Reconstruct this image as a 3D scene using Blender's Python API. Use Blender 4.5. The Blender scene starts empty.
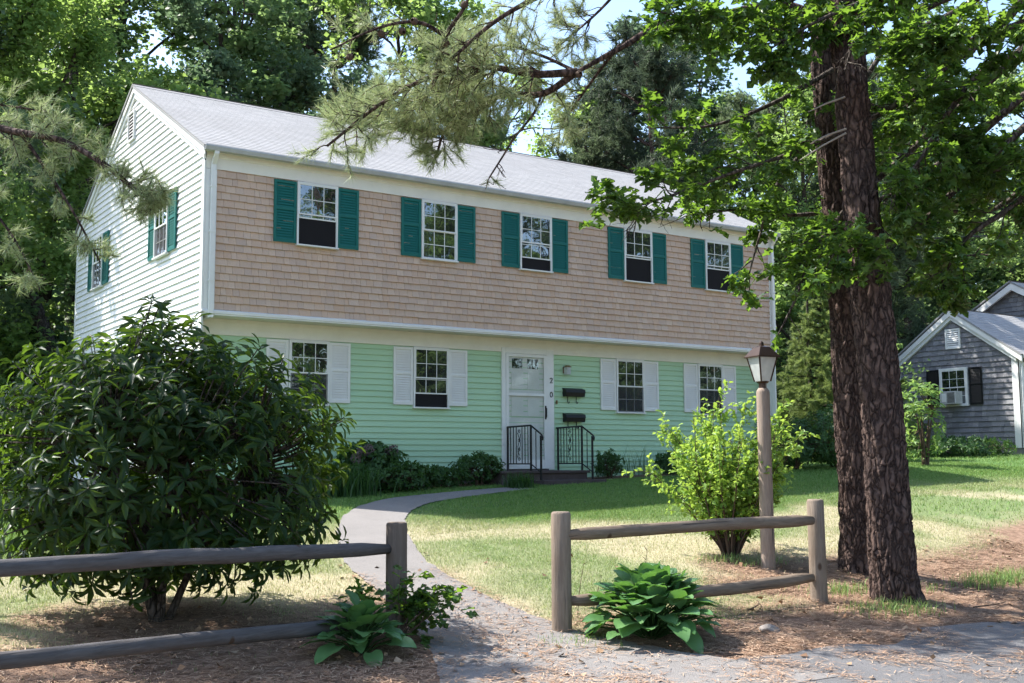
import bpy, bmesh, math, random
import numpy as np
from mathutils import Vector, Matrix, noise

# ------------------------------------------------------------------ camera, world, sun, exposure
sc = bpy.context.scene
COL = sc.collection
CAM = np.array([-5.5866, -16.4876, 0.1475]); FPX = 1126.089
_y, _p, _r = 0.5971, 0.1054, -0.0053
FW = np.array([math.sin(_y)*math.cos(_p), math.cos(_y)*math.cos(_p), math.sin(_p)])
_R = np.array([math.cos(_y), -math.sin(_y), 0.0]); _U = np.cross(_R, FW)
RT = math.cos(_r)*_R + math.sin(_r)*_U; UP = -math.sin(_r)*_R + math.cos(_r)*_U
cam = bpy.data.cameras.new('camera'); camo = bpy.data.objects.new('camera', cam); COL.objects.link(camo)
camo.matrix_world = Matrix(((RT[0], UP[0], -FW[0], CAM[0]), (RT[1], UP[1], -FW[1], CAM[1]), (RT[2], UP[2], -FW[2], CAM[2]), (0, 0, 0, 1)))
cam.sensor_width = 36; cam.lens = FPX/1024*36; cam.clip_end = 2000; cam.clip_start = 0.05
sc.camera = camo
EL, AZ = math.radians(52.5), math.radians(-35)
world = bpy.data.worlds.new('World'); sc.world = world; world.use_nodes = True
wn = world.node_tree; bg = wn.nodes['Background']
sky = wn.nodes.new('ShaderNodeTexSky'); sky.sky_type = 'NISHITA'; sky.sun_disc = False
sky.sun_elevation = EL; sky.sun_rotation = AZ; sky.air_density = 1.0; sky.dust_density = 1.2; sky.ozone_density = 1.0
wn.links.new(sky.outputs[0], bg.inputs[0]); bg.inputs[1].default_value = 0.15
sl = bpy.data.lights.new('sun', 'SUN'); sl.energy = 4.6; sl.angle = math.radians(0.5); sl.color = (1.0, 0.955, 0.89)
so = bpy.data.objects.new('sun', sl); COL.objects.link(so)
SD = Vector((math.sin(AZ)*math.cos(EL), math.cos(AZ)*math.cos(EL), math.sin(EL)))
so.rotation_euler = SD.to_track_quat('Z', 'Y').to_euler(); so.location = SD*60
sc.view_settings.view_transform = 'Standard'; sc.view_settings.look = 'None'; sc.view_settings.gamma = 1
sc.view_settings.exposure = 1.45
sc.render.engine = 'CYCLES'
sc.cycles.max_bounces = 7; sc.cycles.diffuse_bounces = 4; sc.cycles.transmission_bounces = 5; sc.cycles.glossy_bounces = 3
try:
    sc.cycles.use_denoising = True; sc.cycles.denoiser = 'OPENIMAGEDENOISE'
    sc.cycles.use_adaptive_sampling = True; sc.cycles.adaptive_threshold = 0.02
except Exception: pass

def at(u, v, d):
    """world point seen at photo position (u,v), d metres away along the view axis"""
    return CAM + d*(FW + RT*(u-512)/FPX + UP*(341.5-v)/FPX)

# ------------------------------------------------------------------ terrain height
_YS = [-300, -14, -11, -9.2, -8, -7.2, -4, -.9, .4, 8, 20, 60, 300]
_ZS = [-1.6, -1.5, -1.38, -1.25, -1.10, -.98, -.62, -.33, -.27, -.2, 0, .3, .6]
def H(x, y):
    x = np.asarray(x, float); y = np.asarray(y, float)
    b = sum(np.interp(y+d, _YS, _ZS) for d in (-.5, -.25, 0, .25, .5))/5
    return b + .026*np.clip(x-4, -10, 24)*np.clip((y+14)/8, .3, 1)

# ------------------------------------------------------------------ node materials
def sRGB(r, g, b):
    f = lambda c: (c/255/12.92) if c/255 <= .04045 else ((c/255+.055)/1.055)**2.4
    return (f(r), f(g), f(b), 1)
class NM:
    def __init__(s, name):
        s.m = bpy.data.materials.new(name); s.m.use_nodes = True; s.t = s.m.node_tree; s.n = s.t.nodes; s.l = s.t.links
        s.b = s.n['Principled BSDF']; s.out = s.n['Material Output']; s.tc = s.n.new('ShaderNodeTexCoord')
    def node(s, typ, **kw):
        x = s.n.new(typ)
        for k, v in kw.items(): setattr(x, k, v)
        return x
    def mapping(s, scale=(1, 1, 1), rot=(0, 0, 0), src=None):
        m = s.n.new('ShaderNodeMapping'); m.inputs['Scale'].default_value = scale; m.inputs['Rotation'].default_value = rot
        s.l.new(src or s.tc.outputs['Object'], m.inputs[0]); return m.outputs[0]
    def noise(s, scale, detail=4, rough=.55, vec=None, dist=0):
        x = s.n.new('ShaderNodeTexNoise'); x.inputs['Scale'].default_value = scale; x.inputs['Detail'].default_value = detail
        x.inputs['Roughness'].default_value = rough; x.inputs['Distortion'].default_value = dist
        s.l.new(vec or s.tc.outputs['Object'], x.inputs['Vector']); return x.outputs['Fac']
    def voronoi(s, scale, vec=None, feature='F1', out='Distance', rnd=1):
        x = s.n.new('ShaderNodeTexVoronoi'); x.feature = feature; x.inputs['Scale'].default_value = scale
        x.inputs['Randomness'].default_value = rnd
        s.l.new(vec or s.tc.outputs['Object'], x.inputs['Vector']); return x.outputs[out]
    def ramp(s, fac, stops, interp='LINEAR'):
        x = s.n.new('ShaderNodeValToRGB'); x.color_ramp.interpolation = interp; e = x.color_ramp.elements
        e[0].position, e[0].color = stops[0][0], tuple(stops[0][1])[:3]+(1,)
        e[1].position, e[1].color = stops[-1][0], tuple(stops[-1][1])[:3]+(1,)
        for p, c in stops[1:-1]:
            k = e.new(p); k.color = tuple(c)[:3]+(1,)
        s.l.new(fac, x.inputs[0]); return x.outputs[0]
    def mix(s, fac, a, b, mode='MIX'):
        x = s.n.new('ShaderNodeMix'); x.data_type = 'RGBA'; x.blend_type = mode
        for sock, val in ((x.inputs[0], fac), (x.inputs[6], a), (x.inputs[7], b)):
            if hasattr(val, 'is_linked'): s.l.new(val, sock)
            elif isinstance(val, (int, float)): sock.default_value = val
            else: sock.default_value = tuple(val)[:3]+(1,)
        return x.outputs[2]
    def math(s, op, a, b=0.0, clamp=False):
        x = s.n.new('ShaderNodeMath'); x.operation = op; x.use_clamp = clamp
        for sock, val in ((x.inputs[0], a), (x.inputs[1], b)):
            if hasattr(val, 'is_linked'): s.l.new(val, sock)
            else: sock.default_value = val
        return x.outputs[0]
    def island(s):
        return s.n.new('ShaderNodeNewGeometry').outputs['Random Per Island']
    def objrand(s):
        return s.n.new('ShaderNodeObjectInfo').outputs['Random']
    def attr(s, name):
        x = s.n.new('ShaderNodeAttribute'); x.attribute_name = name; return x.outputs['Fac']
    def bump(s, h, strength=.4, dist=.01):
        x = s.n.new('ShaderNodeBump'); x.inputs['Strength'].default_value = strength; x.inputs['Distance'].default_value = dist
        s.l.new(h, x.inputs['Height']); s.l.new(x.outputs[0], s.b.inputs['Normal']); return x.outputs[0]
    def base(s, c, rough=.6, spec=.3):
        if hasattr(c, 'is_linked'): s.l.new(c, s.b.inputs['Base Color'])
        else: s.b.inputs['Base Color'].default_value = tuple(c)[:3]+(1,)
        s.b.inputs['Roughness'].default_value = rough; s.b.inputs['Specular IOR Level'].default_value = spec
        return s
    def leafy(s, c, trans, w=.35):
        """principled + translucent mix; trans = colour of the light that comes through"""
        t = s.n.new('ShaderNodeBsdfTranslucent'); m = s.n.new('ShaderNodeMixShader'); m.inputs[0].default_value = w
        if hasattr(trans, 'is_linked'): s.l.new(trans, t.inputs[0])
        else: t.inputs[0].default_value = tuple(trans)[:3]+(1,)
        s.l.new(s.b.outputs[0], m.inputs[1]); s.l.new(t.outputs[0], m.inputs[2]); s.l.new(m.outputs[0], s.out.inputs[0])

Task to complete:
Repeat the listing above exactly from its first line to the line containing "from mathutils import Vector, Matrix, noise", both included, and omit the pictures.

The answer:
Reconstruct this image as a 3D scene using Blender's Python API. Use Blender 4.5. The Blender scene starts empty.
import bpy, bmesh, math, random
import numpy as np
from mathutils import Vector, Matrix, noise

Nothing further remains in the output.